* [What you are asked to do]
Could the lines from the start of the data through the line with "area('window_daylight', (-9.45, 62, 3.4), (0, -PI" be set down exactly, with no pictures among them?

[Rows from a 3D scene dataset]
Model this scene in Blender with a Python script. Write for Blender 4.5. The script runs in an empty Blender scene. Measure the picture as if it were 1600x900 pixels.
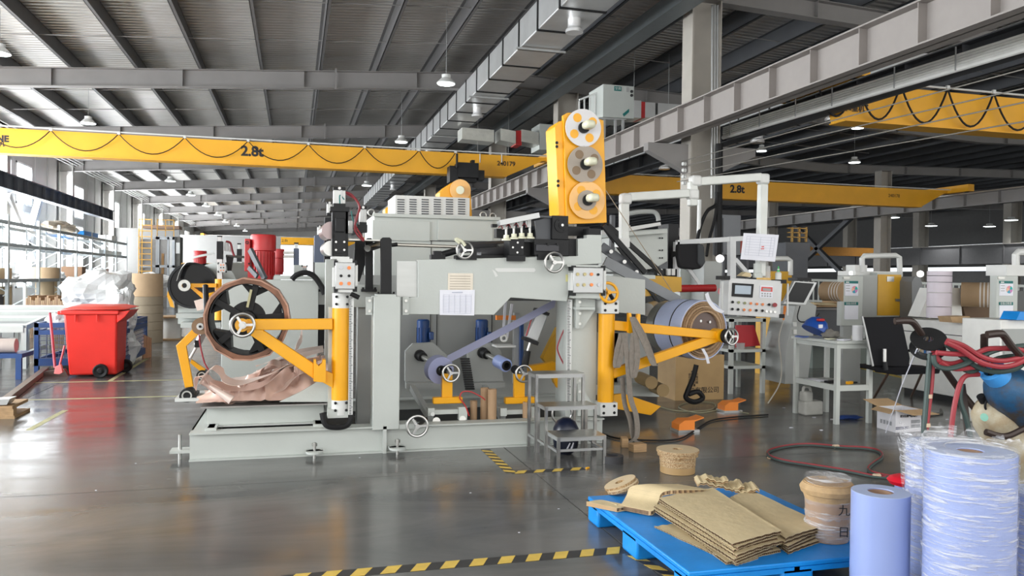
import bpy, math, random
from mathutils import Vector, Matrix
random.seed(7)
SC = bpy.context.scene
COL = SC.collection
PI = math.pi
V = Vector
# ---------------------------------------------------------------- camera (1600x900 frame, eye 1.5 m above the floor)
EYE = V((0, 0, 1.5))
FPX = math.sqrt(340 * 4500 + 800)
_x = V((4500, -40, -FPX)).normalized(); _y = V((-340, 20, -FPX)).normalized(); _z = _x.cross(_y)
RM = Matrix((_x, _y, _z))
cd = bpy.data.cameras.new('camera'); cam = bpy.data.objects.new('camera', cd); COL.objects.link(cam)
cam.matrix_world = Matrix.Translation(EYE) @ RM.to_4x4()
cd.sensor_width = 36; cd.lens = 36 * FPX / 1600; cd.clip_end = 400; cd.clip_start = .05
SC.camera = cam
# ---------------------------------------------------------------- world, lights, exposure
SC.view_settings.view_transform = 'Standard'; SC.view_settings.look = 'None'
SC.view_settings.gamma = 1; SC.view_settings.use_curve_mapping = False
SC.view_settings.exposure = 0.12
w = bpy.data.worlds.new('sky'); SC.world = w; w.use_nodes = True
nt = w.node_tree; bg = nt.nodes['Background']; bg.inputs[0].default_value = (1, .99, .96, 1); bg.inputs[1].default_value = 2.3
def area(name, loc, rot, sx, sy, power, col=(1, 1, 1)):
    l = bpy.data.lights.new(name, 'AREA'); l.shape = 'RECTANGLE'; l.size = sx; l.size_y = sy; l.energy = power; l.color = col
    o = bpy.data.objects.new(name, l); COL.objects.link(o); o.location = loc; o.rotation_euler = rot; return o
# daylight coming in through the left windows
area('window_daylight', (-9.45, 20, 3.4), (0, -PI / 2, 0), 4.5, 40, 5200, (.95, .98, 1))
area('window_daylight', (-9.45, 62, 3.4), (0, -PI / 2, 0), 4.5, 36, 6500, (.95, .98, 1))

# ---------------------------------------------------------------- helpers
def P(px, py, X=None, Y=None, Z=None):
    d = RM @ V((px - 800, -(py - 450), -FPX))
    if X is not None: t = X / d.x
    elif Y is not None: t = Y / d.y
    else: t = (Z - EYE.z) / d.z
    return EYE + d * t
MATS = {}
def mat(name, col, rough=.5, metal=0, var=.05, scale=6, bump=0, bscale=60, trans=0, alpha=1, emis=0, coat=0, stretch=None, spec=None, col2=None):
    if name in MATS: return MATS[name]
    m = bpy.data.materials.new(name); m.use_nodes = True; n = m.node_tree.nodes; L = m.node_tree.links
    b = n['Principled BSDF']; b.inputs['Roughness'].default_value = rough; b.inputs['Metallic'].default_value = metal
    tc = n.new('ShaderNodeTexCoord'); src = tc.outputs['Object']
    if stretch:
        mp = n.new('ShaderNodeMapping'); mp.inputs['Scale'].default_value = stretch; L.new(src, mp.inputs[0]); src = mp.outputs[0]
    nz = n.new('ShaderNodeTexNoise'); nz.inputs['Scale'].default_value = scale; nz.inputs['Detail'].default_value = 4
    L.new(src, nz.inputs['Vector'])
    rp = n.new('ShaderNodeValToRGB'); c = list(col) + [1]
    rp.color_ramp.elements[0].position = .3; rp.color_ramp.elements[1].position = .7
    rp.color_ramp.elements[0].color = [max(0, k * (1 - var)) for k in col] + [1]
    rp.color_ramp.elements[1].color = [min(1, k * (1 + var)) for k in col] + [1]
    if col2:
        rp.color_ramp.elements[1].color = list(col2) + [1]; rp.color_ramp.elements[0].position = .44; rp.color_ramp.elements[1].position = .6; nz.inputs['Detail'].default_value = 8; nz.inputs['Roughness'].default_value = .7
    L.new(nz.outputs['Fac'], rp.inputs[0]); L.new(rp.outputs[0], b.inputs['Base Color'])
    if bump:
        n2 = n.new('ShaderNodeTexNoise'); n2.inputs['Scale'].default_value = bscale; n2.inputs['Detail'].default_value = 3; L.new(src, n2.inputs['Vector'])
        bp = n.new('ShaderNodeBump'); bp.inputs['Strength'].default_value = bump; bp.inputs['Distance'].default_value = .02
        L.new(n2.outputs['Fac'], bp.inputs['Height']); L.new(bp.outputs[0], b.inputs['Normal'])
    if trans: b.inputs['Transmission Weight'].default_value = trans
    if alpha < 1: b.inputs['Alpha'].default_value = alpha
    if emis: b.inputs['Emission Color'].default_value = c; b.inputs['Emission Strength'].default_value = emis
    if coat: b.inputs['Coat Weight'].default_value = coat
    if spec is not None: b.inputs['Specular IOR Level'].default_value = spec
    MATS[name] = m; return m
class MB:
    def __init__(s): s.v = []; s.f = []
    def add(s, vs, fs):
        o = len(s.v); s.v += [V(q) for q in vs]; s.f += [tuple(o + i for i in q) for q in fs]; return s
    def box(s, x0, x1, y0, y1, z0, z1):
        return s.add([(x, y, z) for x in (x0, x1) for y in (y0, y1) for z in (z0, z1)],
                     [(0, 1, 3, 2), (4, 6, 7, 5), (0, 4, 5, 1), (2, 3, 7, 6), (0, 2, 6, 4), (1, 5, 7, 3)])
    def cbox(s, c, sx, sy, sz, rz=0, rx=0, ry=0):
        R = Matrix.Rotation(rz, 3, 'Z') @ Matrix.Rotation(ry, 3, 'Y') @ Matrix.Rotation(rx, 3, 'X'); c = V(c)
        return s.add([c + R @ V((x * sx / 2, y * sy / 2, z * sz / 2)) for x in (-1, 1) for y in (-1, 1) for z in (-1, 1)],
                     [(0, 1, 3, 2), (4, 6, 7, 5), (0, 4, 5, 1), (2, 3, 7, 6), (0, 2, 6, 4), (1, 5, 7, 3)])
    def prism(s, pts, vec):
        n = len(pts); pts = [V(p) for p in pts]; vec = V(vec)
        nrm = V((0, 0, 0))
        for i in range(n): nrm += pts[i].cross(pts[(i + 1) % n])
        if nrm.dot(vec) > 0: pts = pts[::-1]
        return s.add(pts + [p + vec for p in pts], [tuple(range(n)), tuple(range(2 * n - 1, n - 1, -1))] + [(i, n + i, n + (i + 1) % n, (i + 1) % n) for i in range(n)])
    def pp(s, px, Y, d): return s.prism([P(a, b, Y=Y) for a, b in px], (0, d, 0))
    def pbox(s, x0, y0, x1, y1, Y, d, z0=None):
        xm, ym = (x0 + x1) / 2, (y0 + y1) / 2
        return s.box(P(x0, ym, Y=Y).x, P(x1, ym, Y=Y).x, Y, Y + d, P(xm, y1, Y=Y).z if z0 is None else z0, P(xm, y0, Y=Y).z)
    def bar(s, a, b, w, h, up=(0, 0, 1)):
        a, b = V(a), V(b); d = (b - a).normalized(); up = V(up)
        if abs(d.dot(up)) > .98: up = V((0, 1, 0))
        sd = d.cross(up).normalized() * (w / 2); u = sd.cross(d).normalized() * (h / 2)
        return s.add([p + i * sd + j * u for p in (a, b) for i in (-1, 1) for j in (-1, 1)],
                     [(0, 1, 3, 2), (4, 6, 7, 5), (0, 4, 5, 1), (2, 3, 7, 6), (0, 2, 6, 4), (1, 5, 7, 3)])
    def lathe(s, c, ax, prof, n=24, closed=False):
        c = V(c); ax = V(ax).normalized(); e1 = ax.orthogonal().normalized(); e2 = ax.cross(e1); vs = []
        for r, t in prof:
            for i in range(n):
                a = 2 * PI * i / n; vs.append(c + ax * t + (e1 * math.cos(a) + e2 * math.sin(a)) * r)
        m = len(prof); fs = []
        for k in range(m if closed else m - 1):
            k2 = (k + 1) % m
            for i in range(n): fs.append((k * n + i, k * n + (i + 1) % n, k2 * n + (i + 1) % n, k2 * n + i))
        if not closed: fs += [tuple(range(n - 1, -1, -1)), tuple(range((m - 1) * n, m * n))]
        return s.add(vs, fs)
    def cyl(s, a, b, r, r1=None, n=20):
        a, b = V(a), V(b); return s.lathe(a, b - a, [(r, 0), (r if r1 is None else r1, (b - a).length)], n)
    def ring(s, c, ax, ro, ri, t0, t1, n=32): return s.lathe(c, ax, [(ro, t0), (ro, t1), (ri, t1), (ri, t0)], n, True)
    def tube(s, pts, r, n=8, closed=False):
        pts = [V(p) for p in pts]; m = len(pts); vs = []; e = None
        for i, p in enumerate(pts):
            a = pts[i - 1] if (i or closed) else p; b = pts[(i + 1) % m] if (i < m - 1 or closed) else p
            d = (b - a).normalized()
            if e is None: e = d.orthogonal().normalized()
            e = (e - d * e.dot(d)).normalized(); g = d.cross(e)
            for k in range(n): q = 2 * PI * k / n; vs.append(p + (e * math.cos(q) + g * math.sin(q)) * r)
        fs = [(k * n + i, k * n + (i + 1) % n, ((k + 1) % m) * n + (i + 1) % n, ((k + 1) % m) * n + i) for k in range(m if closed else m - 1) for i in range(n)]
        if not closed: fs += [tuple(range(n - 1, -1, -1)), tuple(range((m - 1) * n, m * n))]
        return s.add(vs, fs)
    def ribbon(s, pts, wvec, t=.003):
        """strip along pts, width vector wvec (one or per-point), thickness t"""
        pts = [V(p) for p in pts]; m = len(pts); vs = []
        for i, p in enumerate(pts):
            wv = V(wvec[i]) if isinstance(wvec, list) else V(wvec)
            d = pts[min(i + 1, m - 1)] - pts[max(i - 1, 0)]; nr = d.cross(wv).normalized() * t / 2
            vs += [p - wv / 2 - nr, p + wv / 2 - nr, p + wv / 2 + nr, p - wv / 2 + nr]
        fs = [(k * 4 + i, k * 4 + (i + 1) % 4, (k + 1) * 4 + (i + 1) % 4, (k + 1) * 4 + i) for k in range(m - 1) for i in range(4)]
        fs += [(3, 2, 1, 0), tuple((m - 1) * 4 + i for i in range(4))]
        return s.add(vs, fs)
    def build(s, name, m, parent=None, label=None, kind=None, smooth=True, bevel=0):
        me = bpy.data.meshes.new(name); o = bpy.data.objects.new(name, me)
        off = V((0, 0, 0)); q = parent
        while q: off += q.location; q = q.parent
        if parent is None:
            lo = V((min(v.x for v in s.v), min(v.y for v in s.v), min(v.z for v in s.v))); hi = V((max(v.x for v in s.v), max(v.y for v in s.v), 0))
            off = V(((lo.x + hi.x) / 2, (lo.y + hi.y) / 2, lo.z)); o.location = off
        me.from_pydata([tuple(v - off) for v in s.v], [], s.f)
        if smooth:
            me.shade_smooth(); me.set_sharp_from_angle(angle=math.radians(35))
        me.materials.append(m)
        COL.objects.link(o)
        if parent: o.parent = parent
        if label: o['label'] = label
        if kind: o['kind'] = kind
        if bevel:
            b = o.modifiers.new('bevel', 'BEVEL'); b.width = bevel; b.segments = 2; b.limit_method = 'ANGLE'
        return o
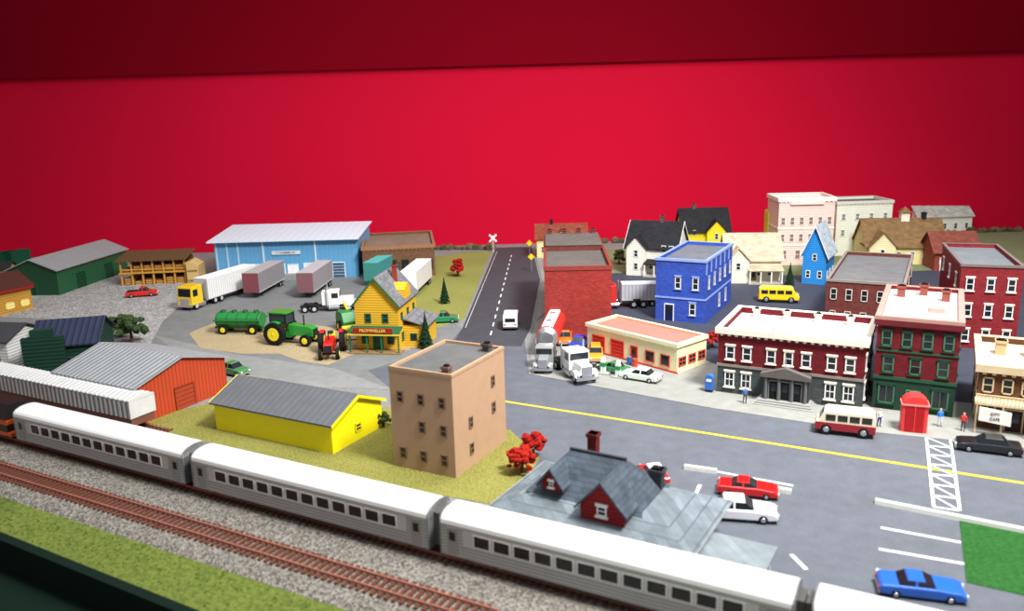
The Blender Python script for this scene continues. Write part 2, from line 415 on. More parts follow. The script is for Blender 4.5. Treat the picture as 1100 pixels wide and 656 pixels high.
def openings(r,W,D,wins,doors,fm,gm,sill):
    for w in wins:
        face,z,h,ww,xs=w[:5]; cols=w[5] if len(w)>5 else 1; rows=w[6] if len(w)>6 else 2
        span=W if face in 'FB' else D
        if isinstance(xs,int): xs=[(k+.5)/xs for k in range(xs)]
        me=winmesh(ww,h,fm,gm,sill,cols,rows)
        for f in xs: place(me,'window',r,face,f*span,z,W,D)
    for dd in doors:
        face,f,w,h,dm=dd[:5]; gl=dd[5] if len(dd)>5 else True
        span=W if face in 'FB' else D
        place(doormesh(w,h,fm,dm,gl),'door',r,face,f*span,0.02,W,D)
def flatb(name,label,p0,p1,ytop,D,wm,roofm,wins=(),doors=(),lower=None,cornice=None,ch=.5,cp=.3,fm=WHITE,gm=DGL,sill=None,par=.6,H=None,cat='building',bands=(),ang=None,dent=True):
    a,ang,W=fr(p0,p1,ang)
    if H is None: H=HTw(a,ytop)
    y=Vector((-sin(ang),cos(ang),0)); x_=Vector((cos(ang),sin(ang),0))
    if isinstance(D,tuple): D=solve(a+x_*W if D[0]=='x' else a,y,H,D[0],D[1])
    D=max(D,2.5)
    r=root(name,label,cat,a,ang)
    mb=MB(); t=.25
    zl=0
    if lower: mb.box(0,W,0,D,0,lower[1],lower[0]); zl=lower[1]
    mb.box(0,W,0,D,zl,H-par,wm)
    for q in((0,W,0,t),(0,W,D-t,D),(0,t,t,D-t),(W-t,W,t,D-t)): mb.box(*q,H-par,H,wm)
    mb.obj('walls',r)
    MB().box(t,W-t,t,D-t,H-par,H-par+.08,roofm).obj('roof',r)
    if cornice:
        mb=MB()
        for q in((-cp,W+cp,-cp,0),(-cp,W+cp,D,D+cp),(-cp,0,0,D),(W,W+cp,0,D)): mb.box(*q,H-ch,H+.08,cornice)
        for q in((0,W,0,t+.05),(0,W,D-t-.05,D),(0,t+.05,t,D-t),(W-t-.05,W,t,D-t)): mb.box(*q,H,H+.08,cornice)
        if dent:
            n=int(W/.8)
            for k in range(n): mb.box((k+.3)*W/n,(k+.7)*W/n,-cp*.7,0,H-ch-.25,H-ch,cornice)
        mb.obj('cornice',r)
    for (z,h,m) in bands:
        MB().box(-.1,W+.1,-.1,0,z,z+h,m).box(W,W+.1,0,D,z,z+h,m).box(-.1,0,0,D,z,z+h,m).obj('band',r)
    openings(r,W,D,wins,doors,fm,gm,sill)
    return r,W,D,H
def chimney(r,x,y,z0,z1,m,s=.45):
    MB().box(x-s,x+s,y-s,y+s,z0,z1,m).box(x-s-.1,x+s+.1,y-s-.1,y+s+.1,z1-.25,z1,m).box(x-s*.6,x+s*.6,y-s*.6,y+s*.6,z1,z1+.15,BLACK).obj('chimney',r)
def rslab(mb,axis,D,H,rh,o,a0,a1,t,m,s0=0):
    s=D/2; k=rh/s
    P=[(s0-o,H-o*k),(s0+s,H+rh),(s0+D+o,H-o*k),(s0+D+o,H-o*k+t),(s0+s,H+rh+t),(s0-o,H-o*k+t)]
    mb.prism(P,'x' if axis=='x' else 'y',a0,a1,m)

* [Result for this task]
Model this scene in Blender with a Python script. Write for Blender 4.5. The script runs in an empty Blender scene. Measure the picture as if it were 1600x900 pixels.
import bpy, math, random
from mathutils import Vector, Matrix
random.seed(7)
SC = bpy.context.scene
COL = SC.collection
PI = math.pi
V = Vector
# ---------------------------------------------------------------- camera (1600x900 frame, eye 1.5 m above the floor)
EYE = V((0, 0, 1.5))
FPX = math.sqrt(340 * 4500 + 800)
_x = V((4500, -40, -FPX)).normalized(); _y = V((-340, 20, -FPX)).normalized(); _z = _x.cross(_y)
RM = Matrix((_x, _y, _z))
cd = bpy.data.cameras.new('camera'); cam = bpy.data.objects.new('camera', cd); COL.objects.link(cam)
cam.matrix_world = Matrix.Translation(EYE) @ RM.to_4x4()
cd.sensor_width = 36; cd.lens = 36 * FPX / 1600; cd.clip_end = 400; cd.clip_start = .05
SC.camera = cam
# ---------------------------------------------------------------- world, lights, exposure
SC.view_settings.view_transform = 'Standard'; SC.view_settings.look = 'None'
SC.view_settings.gamma = 1; SC.view_settings.use_curve_mapping = False
SC.view_settings.exposure = 0.12
w = bpy.data.worlds.new('sky'); SC.world = w; w.use_nodes = True
nt = w.node_tree; bg = nt.nodes['Background']; bg.inputs[0].default_value = (1, .99, .96, 1); bg.inputs[1].default_value = 2.3
def area(name, loc, rot, sx, sy, power, col=(1, 1, 1)):
    l = bpy.data.lights.new(name, 'AREA'); l.shape = 'RECTANGLE'; l.size = sx; l.size_y = sy; l.energy = power; l.color = col
    o = bpy.data.objects.new(name, l); COL.objects.link(o); o.location = loc; o.rotation_euler = rot; return o
# daylight coming in through the left windows
area('window_daylight', (-9.45, 20, 3.4), (0, -PI / 2, 0), 4.5, 40, 5200, (.95, .98, 1))
area('window_daylight', (-9.45, 62, 3.4), (0, -PI / 2, 0), 4.5, 36, 6500, (.95, .98, 1))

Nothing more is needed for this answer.